Anonymous wrote:Anonymous wrote:I’m truly not trying to start something, but as a 60 yr old liberal who sent my kids to public schools that weren’t predominantly white, and ended up with kind level headed young adults who i think/hope are pretty solid humans- one presented a paper on mitigation of gang cartels and resources in Central America etc affecting migration. The mom white students have gone after his ‘white savior’ attitude being ‘problematic’, now I’ve looked it up and there are real important reasons we recognize the difference between patronizing causes and championing. But are we getting to a place where it isn’t acceptable to represent potential solutions in a browner world without justifying why? Anyway, just wondered if anyone has found this labeling uh... problematic.
My kid who entered college wanting to do international humanitarian work has abandoned that goal because "you just can't be a white person in that field." Just being white and wanting to apply yourself to global poverty or women's empowerment in other cultures makes you a "white savior" apparently. I do think it is a cultural moment and that the pendulum will swing again, but it makes me sad.
Anonymous wrote:Anonymous wrote:I have been teaching at the college level for 20 years, so I have some perspective on how things have changed over time. We are currently in a very difficult moment for the exchange of ideas and many, many students feel that they cannot express very legitimate ideas and perspectives in academic settings right now. That is true for both white students and students of color who deviate from a very specific ideological orientation. It is absolutely not a healthy moment for intellectual rigor or nuanced ideas. However, it won’t last forever. When power structures change, there is often on overcorrection. The pendulum will swing back towards move open, flexible debate in time. Such swings towards strident viewpoints has happened before in academia. This swing is a bit more troubling because the terminology has escaped from academia and is being wielded by people who are applying it in a variety of non-academic settings that it was not designed to adequately explain.
This is an interesting and hopeful post, but at what point do you see the pendulum swinging back towards more open, flexible debate? The thirst for power and status, once acquired, is hard to quench. You basically have very wide swaths of academia and increasingly government that embrace race-based approaches to every issue and employing an entire vocabulary intended to reallocate power from whites (and, in some cases, Asians) to other minority groups. If you are a young adult caught up in the crossfire, you are just treated as collateral damage.
Anonymous wrote:I have been teaching at the college level for 20 years, so I have some perspective on how things have changed over time. We are currently in a very difficult moment for the exchange of ideas and many, many students feel that they cannot express very legitimate ideas and perspectives in academic settings right now. That is true for both white students and students of color who deviate from a very specific ideological orientation. It is absolutely not a healthy moment for intellectual rigor or nuanced ideas. However, it won’t last forever. When power structures change, there is often on overcorrection. The pendulum will swing back towards move open, flexible debate in time. Such swings towards strident viewpoints has happened before in academia. This swing is a bit more troubling because the terminology has escaped from academia and is being wielded by people who are applying it in a variety of non-academic settings that it was not designed to adequately explain.

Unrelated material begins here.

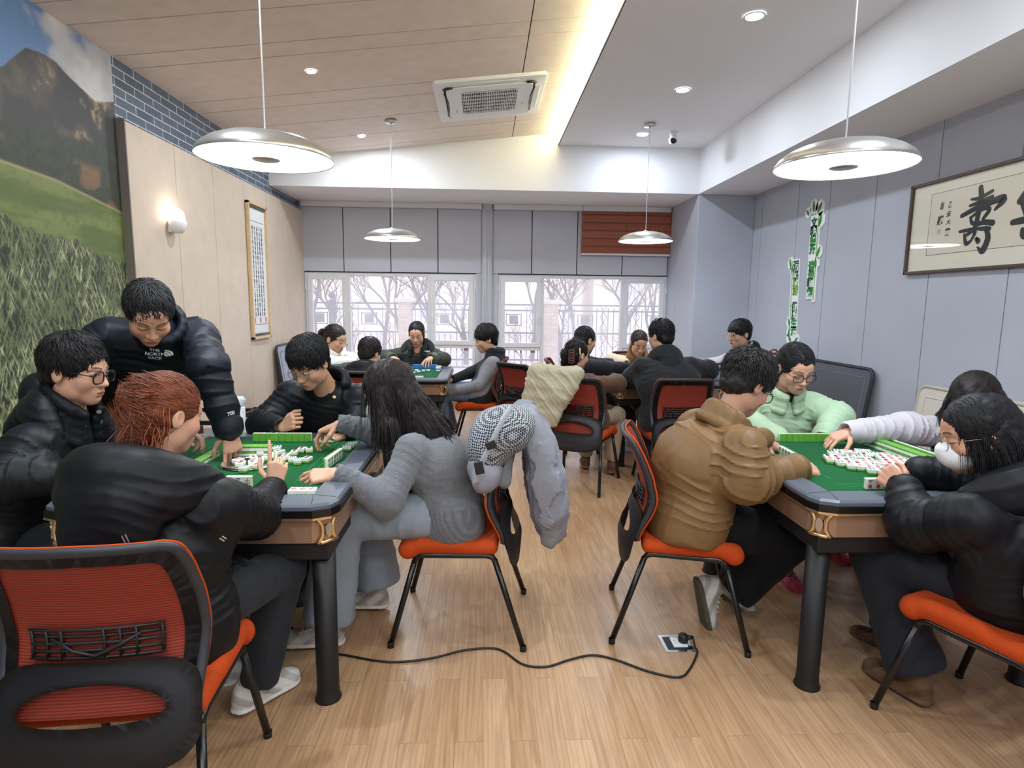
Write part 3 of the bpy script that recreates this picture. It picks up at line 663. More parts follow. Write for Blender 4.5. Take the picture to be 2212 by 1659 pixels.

Anonymous wrote:I’m truly not trying to start something, but as a 60 yr old liberal who sent my kids to public schools that weren’t predominantly white, and ended up with kind level headed young adults who i think/hope are pretty solid humans- one presented a paper on mitigation of gang cartels and resources in Central America etc affecting migration. The mom white students have gone after his ‘white savior’ attitude being ‘problematic’, now I’ve looked it up and there are real important reasons we recognize the difference between patronizing causes and championing. But are we getting to a place where it isn’t acceptable to represent potential solutions in a browner world without justifying why? Anyway, just wondered if anyone has found this labeling uh... problematic.
Anonymous wrote:Well, if he -- or you -- are taking it upon yourselves to define other students as "non-white" instead of as individuals with individual opinions, that's already, as you would say "problematic". It's also interesting that if, indeed, the students who are POC , without exception, are calling your son out for having a "white savior" attitude, your thought is to post anonymously on a forum that skews decidedly white and UMC to get support for this viewpoint being problematic-- instead of trying to understand and directly address the attitudes and possibly the behavior that your son's classmates brought to his attention.